Friday, August 29, 2014

Rocky Votolato; August 29, 2014; Kiki’s House of Righteous Music


Despite the fact that I’ve worked with the Undertow guys many, many times, unless it is someone I’ve hosted before they don’t always ask me if I’m interested in hosting some of their other artists.  Knowing this, I periodically check their website to see what they have happening.  I never would have gotten Tim Kasher otherwise.  This time I was excited to see Rocky Votolato was heading to the Midwest, unfortunately Madison wasn’t on his itinerary.  He did however have two nights slated for Chicago.  So I e-mailed them and said that if he changed his mind about doing two nights there, I would LOVE to have him.  They answered quickly, to the effect of “screw Chicago, you got it.”  I’d been a fan of Votolato’s since my friend Pete handed me the store copy of his record Makers in 2006 and said “I think you will like this.”  He was right, and I brought it back the next day and bought my own copy.  It was one of those serendipitously timed events, when I searched for his tour schedule it turned out he was going to be in Madison only a few weeks later (coincidentally with another house concert alumni, Damien Jurado).  And that was the last time he’d played Madison before tonight.

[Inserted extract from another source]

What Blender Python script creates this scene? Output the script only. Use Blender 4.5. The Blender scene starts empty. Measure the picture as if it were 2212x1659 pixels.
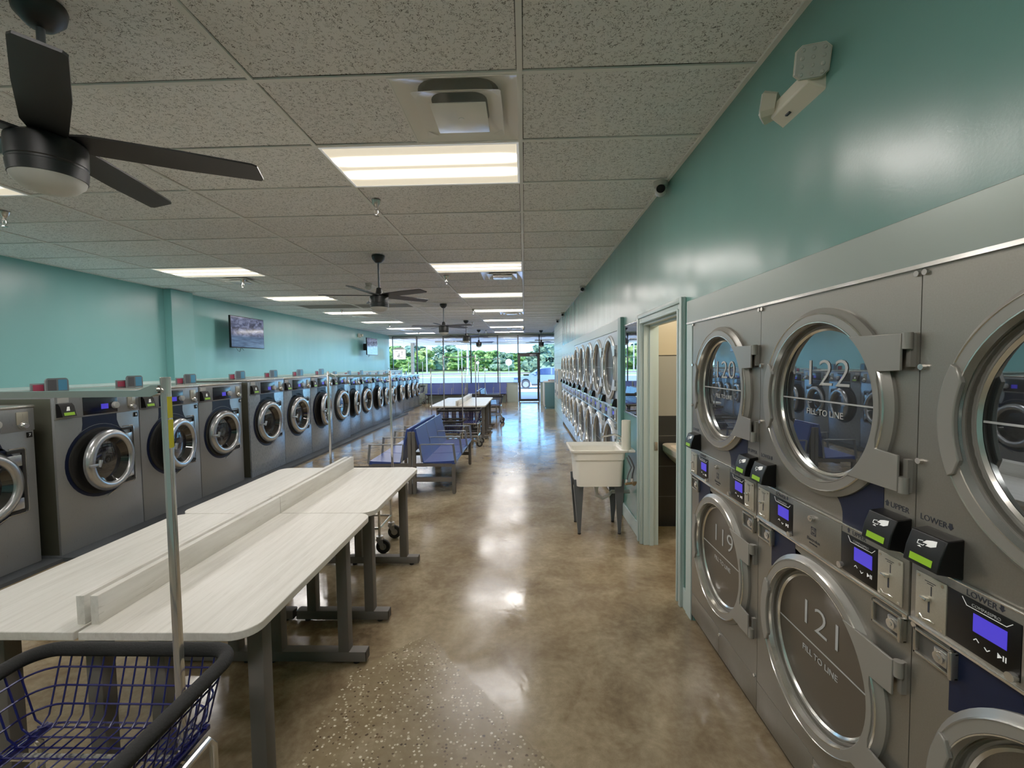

He couldn’t have possibly known that Makers was my introduction, and still my favorite record of his, but it figured heavily into the set.  The languorous title track which quietly admits to “filling and re-filling up the glass with Makers” was a lovely stop for the encore, though after he finished he claimed that was too dark a song to end on.  Bonus, another song.  The quaintly catchy “Tinfoil Hats” conjures imagines of Joaquin Phoenix in a shiny chapeau hiding in a closet to avoid alien detection in the movie “Signs.”  But even though he played many of those songs he didn’t do my favorite of those tracks, “She Was Only in It for the Rain.”  That leaves something for next time.  I wasn’t the only one who didn’t get what I requested.  As he puzzled over what to play for the encore a number of suggestions came from the audience, who just like me had been waiting forever for him to come back.  “I’d love to play those songs,” he apologized, “I just don’t know them, honestly.”  He’d suggested earlier that he had been at a bit of a crossroads lately, unsure if he was going to continue down the music path.  This tour and new songs like the very appealing “I Wish I Was a Tennenbaum” suggest maybe he has chosen, and chosen wisely I might add.  And I think tonight may have convinced him he shouldn’t wait eight years to play Madison again.